Randy Crane and academic preparation at the hands of economists

Randy Crane, editor of Journal of the American Planning Association, UCLA luminary, and my much-beloved-on-his-good-days advisor has got some new blog posts up. Since Randy is both an excellent writer and a sharp wit, it’s always worth stopping by to read. He is also a smart alec, and it was fun to read his take on the overblown rhetoric from a leading New Urbanist about the rigors of architecture studio education:

Architectural training involves getting past years of withering assaults by very articulate, arrogant opponents, each telling you that your ideas are weak if not shamefull, and indeed now that they think about it, you too are weak if not shameful. An architect can only survive by learning to successfully defend each and every idea they put forth, evidence be damned. Laypeople might well think that successful architecture is about who has the prettiest pictures, but it is more about who can convince others that their pretty picture is the best solution to the design problem at hand. Architecture is therefore fundamentally about (a) subjective originality and (b) the ability to sell each vision, based on little more than the individual architect’s personal strategy and personality. Those who survive either have popular ideas, or learn to defend their unpopular ideas. In the end, successful architects have immense confidence based on little more than a popularity contest favoring their subjective take on the issue at hand. More than many other professions, each architect has survived both American Idol and Survivor. So, yes, they do think quite a lot of themselves. Why shouldn’t they?)

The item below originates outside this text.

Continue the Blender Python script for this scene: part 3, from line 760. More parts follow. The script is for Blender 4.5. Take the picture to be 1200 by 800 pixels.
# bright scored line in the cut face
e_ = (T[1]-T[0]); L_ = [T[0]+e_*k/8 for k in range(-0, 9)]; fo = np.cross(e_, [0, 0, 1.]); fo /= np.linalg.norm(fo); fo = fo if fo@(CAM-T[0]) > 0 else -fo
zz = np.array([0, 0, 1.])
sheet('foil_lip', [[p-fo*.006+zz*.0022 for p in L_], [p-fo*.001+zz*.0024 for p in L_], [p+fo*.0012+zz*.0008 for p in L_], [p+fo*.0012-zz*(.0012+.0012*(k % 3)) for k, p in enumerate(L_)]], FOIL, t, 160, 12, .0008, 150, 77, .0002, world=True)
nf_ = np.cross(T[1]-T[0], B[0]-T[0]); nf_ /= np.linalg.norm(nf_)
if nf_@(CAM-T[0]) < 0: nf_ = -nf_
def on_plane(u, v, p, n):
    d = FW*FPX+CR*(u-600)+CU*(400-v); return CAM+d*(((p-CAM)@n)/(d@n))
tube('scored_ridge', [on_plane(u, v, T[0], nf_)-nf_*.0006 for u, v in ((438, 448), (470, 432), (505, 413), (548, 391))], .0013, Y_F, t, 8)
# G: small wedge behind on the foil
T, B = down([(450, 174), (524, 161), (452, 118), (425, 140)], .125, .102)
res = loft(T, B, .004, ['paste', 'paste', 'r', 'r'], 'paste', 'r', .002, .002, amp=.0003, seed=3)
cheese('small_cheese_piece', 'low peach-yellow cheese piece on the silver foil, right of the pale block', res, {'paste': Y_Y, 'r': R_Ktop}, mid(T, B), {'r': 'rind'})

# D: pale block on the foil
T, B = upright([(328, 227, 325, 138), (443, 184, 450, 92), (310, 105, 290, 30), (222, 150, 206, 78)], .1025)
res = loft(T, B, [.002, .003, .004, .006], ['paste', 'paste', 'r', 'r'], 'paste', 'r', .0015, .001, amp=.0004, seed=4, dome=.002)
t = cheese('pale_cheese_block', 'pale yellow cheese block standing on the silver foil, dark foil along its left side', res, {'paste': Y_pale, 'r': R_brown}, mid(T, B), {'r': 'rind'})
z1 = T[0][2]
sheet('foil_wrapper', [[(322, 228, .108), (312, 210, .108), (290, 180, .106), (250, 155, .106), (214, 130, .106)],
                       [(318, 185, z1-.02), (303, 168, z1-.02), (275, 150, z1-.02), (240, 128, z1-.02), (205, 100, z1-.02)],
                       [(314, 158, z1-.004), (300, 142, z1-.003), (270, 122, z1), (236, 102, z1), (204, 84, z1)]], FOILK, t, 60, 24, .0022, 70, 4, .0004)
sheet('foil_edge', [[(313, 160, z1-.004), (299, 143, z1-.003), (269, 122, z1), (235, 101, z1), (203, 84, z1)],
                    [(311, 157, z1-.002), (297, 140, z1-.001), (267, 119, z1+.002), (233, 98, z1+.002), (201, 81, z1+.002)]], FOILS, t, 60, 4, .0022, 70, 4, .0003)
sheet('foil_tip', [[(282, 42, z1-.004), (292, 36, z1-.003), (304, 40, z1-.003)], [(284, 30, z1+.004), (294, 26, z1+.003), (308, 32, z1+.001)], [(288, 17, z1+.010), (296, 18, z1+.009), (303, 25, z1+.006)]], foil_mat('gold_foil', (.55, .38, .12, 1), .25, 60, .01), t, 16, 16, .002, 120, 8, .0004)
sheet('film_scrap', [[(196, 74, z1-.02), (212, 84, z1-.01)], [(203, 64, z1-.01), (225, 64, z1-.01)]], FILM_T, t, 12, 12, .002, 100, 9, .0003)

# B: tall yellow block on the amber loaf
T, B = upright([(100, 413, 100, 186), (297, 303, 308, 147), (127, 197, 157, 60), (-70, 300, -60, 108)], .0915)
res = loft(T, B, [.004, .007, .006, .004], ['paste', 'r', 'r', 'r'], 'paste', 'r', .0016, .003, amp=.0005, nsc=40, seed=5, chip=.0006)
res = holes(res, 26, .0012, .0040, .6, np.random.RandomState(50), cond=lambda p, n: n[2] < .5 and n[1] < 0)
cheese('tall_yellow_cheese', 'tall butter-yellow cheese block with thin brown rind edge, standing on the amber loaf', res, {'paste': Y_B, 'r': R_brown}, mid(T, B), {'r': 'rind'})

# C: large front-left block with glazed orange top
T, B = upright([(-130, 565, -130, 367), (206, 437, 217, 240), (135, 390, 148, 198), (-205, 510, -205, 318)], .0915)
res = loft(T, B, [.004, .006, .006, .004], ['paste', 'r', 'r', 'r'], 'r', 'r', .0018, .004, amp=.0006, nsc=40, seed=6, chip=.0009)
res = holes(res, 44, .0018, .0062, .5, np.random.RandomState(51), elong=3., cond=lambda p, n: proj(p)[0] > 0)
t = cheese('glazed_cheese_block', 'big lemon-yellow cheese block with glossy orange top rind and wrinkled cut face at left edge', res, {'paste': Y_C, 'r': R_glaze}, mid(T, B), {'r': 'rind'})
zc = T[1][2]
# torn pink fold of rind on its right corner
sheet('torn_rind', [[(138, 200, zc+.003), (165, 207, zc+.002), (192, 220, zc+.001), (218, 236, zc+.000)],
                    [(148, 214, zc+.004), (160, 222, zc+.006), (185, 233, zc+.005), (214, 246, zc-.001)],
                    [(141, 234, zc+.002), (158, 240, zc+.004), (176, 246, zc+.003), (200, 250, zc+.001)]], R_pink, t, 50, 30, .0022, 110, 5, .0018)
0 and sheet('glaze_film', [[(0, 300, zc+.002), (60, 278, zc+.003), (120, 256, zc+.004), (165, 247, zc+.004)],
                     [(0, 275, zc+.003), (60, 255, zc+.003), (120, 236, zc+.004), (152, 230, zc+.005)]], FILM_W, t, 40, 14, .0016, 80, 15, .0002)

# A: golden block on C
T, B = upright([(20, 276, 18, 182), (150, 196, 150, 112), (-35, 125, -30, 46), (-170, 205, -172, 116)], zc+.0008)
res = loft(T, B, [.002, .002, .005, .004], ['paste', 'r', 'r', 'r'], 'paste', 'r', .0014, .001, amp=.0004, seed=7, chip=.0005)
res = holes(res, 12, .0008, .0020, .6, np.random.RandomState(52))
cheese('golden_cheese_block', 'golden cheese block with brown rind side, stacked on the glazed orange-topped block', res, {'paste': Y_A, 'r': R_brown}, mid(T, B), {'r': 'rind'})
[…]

Randy’s response is classic Randy:

When architects and social scientists debate a policy issue, any disagreement is among unequals. On one side is the American Idol winner; on the other is just some untrained heathen, no matter their credentials.

link: urban planning research » Blog Archive » Smart Growth and One of Its Mad Men

Therein resides the hubris of just about every academic or professional discipline unless we are careful to stop and think. It’s way too easy, when immersed in your own discipline, to decide based on the intro gen ed courses you are required to take as undergraduates that other disciplines are soft food while you yourself are being forged into the toughest of steel progressing through yours.

To wit: many people who have their doubts about the New Urbanism are products either of engineering or economics PhD programs, or some ilk thereof. In case you haven’t checked in, these are not academic programs known for being particularly nice to graduate students.

In case anybody needs proof, I would like to describe one such lovable economist who taught me at one of my various graduate programs. I shall not name names, as she is still in existence, and I still fear her, frankly, more than I fear death.

This woman–who I suspect isn’t really a human but an alien from, like, another planet inhabited by cannibals–is an eastern European economist who is not entirely unknown in game theory circles. Now, I am sure there are many fine eastern Europeans in the world; gentle, soft-spoken, reasonable souls every one. She was not among them. She had no concept of the term “inside voice.” She possessed every single bit of the Mediterranean temperament prone to causing minor car wrecks just so that one can have a good, pore-cleansing, fist-shaking argument over it.

She was the instructor for the second semester of game theory at the PhD level, which for the initiated is *wickedly hard* for people who have not won their country’s chess championship at the age of 15, as I believe she did. Even for those of us who enjoyed game theory, this class was steeped heavy in the lore of the university as a soul-crushing amount of work coupled with the very high likelihood of public humiliation at her hands.

Week after week, enclosed in a small, hot classroom, we small band of brothers came together for our weekly public, pants-down flogging conducted in a voice so loud it split your eardrums, carved the proof of your incompetence into your brain, and carried down the halls of the department for all the world to hear.

I was a special challenge to her, too. I was the only woman in the class, and I was mouthy as all hell (yes, I know that wasn’t exactly a brilliant strategy, yes, but… I was young). She Who Must Crush Students had a special apparent desire to put her heel on my temple and stomp as hard as she could.

The first time it happened to me, my urbane, kindly super-famous econometrics instructor, after hearing me get dressed down and seeing me with my head down at the local coffee shop, sat down, put his arm around me and said “Well, kiddo, this class is like hitting yourself in the head with a hammer. It feels good when it’s over.” He stopped and gave me his dazzling smile: “At least if she’s yelling at you guys she’s not yelling at me.”

I have many of these stories–as many as any architect. My nonlinear optimization class. Holy Shit. Taught by an absolutely wonderful man, a German mathematician, who was very kindly but who nonetheless saw no need to pass you if you weren’t qualified, no matter how sad your story was or how hard you tried.

So, no, architects don’t get to claim that they are special in the toughness of their apprenticeship process. There are a lot of smart, well-trained, very persistent people in the world coming from a variety of perspectives. That’s the great thing about scholarly debate when it is taken seriously.